Entonces ningún cambio se termina de concretar. Porque no pasa el filtro del Congreso o se frena en un mar de recursos judiciales o se revierte cuando cambia el signo político del gobierno.

El kirchnerismo en sus primeros años había logrado reformas en clave progresista, como la estatización de las AFJP, la ley de Matrimonio igualitario o la Asignación Universal por Hijo, pero a partir del segundo gobierno de Cristina, cuando la grieta estaba bien asentada, encontró dificultades serias para concretar iniciativas que vayan más allá de la gestión de la coyuntura, como la ley de medios o la reforma de la justicia que terminaron naufragando.

A Macri le pasó lo mismo, prometió reformas de fondo en los planos fiscal y laboral pero una vez en el gobierno no consiguió siquiera aplicar cambios superficiales.

De resultar electo Milei corre el riesgo de repetir el mismo camino. Pregona reformas de raíz para las cuales necesitará un amplio respaldo político pero no está dispuesto a negociar con el peronismo ni con los radicales, a los que considera responsables por todos los males del país.

Massa en cambio propone un gobierno de unidad nacional, aunque habrá que ver hasta qué punto estará dispuesto a cumplir con esa promesa y que receptividad encuentra en el resto del arco político.

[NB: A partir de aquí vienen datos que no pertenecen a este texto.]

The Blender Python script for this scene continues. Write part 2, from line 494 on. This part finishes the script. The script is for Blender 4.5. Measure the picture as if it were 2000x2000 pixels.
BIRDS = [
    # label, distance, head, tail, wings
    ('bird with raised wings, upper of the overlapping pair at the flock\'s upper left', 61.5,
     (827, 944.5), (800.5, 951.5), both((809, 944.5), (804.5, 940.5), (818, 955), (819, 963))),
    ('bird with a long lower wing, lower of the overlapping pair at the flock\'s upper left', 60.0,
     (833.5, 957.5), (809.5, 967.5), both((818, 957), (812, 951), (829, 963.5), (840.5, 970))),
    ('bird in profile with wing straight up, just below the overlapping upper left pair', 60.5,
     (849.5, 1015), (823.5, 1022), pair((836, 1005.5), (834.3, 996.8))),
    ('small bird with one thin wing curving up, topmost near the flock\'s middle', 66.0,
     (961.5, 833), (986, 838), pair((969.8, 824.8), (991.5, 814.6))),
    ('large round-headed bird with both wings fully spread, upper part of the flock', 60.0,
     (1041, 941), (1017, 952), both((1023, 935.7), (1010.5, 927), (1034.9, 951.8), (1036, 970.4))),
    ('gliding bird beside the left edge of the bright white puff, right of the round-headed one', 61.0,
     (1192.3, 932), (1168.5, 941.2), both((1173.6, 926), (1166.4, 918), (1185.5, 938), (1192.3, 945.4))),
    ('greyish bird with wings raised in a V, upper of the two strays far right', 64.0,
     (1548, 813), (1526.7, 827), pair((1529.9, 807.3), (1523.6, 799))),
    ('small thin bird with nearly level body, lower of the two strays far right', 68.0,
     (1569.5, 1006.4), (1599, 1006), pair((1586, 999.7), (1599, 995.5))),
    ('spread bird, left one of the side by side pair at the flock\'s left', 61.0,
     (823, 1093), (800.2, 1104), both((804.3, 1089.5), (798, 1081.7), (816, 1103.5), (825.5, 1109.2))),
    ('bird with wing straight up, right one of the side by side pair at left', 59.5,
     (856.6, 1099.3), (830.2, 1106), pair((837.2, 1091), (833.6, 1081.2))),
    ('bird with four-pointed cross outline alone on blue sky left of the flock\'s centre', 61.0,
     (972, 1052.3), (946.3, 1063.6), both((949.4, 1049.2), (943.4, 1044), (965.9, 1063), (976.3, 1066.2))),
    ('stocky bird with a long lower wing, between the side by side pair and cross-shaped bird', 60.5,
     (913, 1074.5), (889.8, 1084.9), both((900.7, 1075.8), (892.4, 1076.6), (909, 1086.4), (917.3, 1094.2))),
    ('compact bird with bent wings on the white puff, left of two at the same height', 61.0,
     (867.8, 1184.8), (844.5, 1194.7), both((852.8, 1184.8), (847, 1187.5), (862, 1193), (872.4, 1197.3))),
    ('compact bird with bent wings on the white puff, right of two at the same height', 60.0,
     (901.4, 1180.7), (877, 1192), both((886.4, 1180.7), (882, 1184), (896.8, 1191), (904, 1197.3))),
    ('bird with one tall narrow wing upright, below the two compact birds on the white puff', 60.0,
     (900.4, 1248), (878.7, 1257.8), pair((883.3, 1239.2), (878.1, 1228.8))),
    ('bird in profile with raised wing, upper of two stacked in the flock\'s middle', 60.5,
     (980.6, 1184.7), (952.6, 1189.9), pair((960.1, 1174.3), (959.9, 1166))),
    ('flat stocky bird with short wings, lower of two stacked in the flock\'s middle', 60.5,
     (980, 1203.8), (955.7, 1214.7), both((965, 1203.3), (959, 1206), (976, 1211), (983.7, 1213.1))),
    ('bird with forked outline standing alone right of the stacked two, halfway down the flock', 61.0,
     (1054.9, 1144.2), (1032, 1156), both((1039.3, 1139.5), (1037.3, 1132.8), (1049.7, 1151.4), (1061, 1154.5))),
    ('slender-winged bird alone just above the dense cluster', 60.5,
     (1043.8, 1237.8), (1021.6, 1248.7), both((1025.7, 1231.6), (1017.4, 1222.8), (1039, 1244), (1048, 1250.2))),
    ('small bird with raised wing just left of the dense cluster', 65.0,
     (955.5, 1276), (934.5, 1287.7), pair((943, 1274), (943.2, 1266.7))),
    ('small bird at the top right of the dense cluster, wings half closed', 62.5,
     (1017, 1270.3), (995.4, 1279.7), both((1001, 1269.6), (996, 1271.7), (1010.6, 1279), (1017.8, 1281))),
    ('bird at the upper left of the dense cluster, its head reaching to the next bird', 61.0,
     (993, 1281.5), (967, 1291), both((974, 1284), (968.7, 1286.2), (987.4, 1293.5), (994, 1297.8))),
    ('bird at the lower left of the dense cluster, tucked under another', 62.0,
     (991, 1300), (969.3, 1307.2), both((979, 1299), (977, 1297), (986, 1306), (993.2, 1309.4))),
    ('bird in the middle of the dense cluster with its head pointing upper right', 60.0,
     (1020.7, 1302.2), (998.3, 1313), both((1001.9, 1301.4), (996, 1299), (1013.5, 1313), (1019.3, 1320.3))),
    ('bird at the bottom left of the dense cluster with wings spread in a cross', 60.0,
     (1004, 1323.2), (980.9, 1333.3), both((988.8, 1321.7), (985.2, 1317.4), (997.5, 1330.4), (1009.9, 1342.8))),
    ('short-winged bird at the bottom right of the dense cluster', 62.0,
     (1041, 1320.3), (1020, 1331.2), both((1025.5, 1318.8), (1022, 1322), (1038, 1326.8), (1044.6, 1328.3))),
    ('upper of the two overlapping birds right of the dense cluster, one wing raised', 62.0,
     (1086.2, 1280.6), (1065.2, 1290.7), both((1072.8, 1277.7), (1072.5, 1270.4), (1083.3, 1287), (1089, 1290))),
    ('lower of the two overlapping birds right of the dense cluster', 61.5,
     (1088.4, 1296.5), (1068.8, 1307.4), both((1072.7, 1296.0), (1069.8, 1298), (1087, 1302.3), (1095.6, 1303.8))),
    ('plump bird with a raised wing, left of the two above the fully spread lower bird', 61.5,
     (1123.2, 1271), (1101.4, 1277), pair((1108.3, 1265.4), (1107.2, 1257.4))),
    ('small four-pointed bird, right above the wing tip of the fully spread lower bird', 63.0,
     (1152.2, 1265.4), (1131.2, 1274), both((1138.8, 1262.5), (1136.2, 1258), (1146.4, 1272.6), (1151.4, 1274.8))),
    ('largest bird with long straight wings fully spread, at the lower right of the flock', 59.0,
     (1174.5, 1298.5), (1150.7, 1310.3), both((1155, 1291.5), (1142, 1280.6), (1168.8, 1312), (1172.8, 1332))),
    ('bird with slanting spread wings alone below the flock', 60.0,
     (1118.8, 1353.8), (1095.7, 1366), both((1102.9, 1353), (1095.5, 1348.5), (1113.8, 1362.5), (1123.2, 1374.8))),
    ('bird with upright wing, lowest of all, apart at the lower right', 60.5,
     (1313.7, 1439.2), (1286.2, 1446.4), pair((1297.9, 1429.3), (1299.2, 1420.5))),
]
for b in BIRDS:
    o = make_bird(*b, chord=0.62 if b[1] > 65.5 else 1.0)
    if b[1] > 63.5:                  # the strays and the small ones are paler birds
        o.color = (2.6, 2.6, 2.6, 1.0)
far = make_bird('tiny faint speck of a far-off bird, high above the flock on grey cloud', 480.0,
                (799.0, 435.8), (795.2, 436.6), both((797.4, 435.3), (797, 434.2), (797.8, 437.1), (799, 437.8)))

Ojalá alguien lo logre, Milei o Massa, porque la necesidad de superar la grieta no responde solamente a razones de índole moral, no se trata únicamente de una cuestión de sana convivencia, es imperioso salir de esa forma de hacer política porque solo así será posible propiciar los cambios que el país necesita sin afectar los principios de la democracia.